INFORMATION SHOWN

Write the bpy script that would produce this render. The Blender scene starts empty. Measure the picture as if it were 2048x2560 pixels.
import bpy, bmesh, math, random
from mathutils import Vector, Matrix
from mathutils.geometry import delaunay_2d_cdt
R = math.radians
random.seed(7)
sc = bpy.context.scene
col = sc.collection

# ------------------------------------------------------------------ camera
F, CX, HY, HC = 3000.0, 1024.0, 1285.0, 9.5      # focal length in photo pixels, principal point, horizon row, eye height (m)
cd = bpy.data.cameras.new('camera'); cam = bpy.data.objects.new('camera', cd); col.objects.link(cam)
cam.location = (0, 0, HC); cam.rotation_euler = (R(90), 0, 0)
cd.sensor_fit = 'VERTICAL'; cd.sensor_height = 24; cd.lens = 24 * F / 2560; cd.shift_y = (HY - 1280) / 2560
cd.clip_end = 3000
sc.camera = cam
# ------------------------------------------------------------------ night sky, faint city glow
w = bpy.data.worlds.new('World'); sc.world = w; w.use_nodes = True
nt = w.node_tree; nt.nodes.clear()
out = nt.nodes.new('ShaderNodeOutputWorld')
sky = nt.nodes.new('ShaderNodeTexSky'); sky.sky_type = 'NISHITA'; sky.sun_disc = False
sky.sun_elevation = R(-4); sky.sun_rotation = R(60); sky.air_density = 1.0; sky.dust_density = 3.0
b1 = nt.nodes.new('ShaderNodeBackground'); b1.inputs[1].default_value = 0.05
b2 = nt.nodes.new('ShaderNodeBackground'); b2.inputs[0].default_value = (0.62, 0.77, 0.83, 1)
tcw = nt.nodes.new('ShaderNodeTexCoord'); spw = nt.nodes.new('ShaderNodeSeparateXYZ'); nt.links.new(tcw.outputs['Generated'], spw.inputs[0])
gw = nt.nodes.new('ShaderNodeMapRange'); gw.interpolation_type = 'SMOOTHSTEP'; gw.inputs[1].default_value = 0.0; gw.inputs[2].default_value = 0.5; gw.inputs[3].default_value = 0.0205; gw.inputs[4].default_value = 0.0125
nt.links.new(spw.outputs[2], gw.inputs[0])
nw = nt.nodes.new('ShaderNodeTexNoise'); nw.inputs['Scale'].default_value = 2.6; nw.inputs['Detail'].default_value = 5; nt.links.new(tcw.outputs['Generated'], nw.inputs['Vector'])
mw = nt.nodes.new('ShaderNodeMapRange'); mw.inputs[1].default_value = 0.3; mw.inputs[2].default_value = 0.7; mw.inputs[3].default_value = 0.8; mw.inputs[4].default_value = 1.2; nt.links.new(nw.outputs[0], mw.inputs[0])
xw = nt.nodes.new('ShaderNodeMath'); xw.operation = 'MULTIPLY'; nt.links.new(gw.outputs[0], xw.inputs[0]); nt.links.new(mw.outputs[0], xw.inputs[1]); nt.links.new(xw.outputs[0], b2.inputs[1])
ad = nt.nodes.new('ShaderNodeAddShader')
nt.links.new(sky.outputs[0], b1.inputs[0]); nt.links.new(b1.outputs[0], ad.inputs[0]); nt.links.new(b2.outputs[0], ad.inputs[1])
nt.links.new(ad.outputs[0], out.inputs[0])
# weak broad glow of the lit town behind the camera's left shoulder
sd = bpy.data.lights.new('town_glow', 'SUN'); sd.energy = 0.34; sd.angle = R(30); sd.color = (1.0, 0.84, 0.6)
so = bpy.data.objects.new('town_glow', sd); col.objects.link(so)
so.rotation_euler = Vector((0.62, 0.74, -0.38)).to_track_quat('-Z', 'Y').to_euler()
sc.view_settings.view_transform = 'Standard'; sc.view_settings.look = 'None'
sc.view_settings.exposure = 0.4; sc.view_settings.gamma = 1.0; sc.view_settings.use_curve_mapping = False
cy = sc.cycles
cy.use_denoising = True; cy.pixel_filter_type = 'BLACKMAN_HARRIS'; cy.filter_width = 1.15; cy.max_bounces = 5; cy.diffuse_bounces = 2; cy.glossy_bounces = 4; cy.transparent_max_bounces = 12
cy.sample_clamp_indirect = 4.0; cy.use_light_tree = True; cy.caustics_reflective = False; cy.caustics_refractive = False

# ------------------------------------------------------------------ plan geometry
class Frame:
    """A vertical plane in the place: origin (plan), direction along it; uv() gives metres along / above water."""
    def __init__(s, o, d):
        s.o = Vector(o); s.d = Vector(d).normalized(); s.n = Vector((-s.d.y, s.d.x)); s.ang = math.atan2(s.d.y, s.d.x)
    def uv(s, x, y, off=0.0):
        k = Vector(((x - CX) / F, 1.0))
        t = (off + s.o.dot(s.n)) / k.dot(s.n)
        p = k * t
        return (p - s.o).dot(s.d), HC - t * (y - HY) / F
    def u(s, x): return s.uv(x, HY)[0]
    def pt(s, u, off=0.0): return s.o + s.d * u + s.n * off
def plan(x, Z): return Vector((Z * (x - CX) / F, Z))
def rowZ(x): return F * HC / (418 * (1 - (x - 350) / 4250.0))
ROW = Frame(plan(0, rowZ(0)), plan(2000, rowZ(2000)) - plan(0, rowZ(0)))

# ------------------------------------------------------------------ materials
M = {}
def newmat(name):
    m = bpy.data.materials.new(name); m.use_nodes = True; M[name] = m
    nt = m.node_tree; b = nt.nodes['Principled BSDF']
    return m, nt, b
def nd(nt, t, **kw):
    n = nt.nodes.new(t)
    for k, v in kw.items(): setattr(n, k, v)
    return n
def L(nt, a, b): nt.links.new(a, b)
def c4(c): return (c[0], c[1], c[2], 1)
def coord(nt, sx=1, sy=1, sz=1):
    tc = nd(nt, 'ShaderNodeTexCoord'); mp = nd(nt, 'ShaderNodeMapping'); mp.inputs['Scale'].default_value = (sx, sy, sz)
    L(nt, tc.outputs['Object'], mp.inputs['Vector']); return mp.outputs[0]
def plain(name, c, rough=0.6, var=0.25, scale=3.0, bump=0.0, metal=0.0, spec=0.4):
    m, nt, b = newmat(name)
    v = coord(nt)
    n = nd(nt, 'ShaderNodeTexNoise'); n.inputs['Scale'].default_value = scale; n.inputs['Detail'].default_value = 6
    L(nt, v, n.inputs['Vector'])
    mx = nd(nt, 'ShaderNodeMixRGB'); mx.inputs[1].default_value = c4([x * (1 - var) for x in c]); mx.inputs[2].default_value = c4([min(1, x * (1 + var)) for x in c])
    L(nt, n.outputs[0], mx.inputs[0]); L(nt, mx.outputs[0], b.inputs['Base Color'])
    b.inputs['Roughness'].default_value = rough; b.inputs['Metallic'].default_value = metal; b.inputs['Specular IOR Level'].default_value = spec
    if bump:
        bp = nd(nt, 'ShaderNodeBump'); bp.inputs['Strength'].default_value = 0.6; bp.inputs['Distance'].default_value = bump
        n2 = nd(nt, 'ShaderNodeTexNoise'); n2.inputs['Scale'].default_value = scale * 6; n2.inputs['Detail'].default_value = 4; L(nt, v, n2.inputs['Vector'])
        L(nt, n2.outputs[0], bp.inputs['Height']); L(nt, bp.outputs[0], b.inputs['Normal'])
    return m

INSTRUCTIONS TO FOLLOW
Find the string "scene" in the listing and return every line that holds it.

OUTPUT BELOW
Write the bpy script that would produce this render. The Blender scene starts empty. Measure the picture as if it were 2048x2560 pixels.
sc = bpy.context.scene